3. There’s A KISS Coffin

Is your greatest fear of death that you may never listen to KISS again? Well you can take that wild ride to heaven (which must be the inside of Paul Stanley’s house) with the mightiest quartet the world has ever known adorning your vessel. Interestingly enough, the only complaint made when this item, originally from 2001, was reintroduced was, ”why can’t there be a KISS urn?” My only answer, based on the previous list element, is: real rockers are fireproof.

2. Skid Row Skids

Remember Skid Row? Well, I’m sure you know Sebastian Bach, their former lead singer, and one of the nicest guys in Rock. Why is Sebastian Bach their ”former” lead singer?
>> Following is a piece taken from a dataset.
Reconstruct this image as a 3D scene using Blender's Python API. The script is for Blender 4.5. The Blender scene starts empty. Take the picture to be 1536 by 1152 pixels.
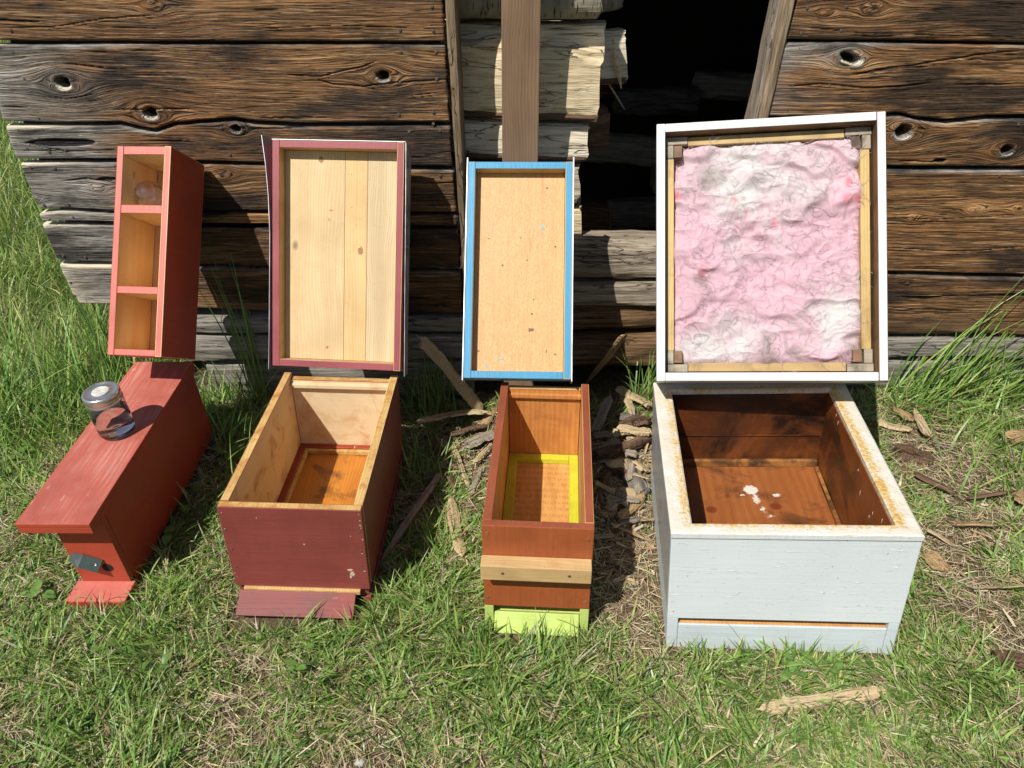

Well, if you read the title of this list, you probably know the answer isn’t Yoko Ono. That’s right, KISS caused the schism in his group, but unintentionally. The rumor is that Sebastian Bach booked Skid Row to open for KISS, but his band mates felt that they were too big to open for anybody. Sebastian Bach, possibly the first martyr in KISStory, quit Skid Row after saying that no one is too big to open for KISS. Sebastian’s reserved himself a penthouse in KISS heaven.

1. KISS Doesn’t Stand For Anything

Knights In Satan’s Service? Kids In Satan’s Service? Keep It Simple Stupid? None of the above I’m afraid. Our favorite grease-paint enthusiasts thought up the name during a car ride and liked the sound of it. Remember, the members of KISS aren’t demonic, THEY ARE GODS. Keep it straight.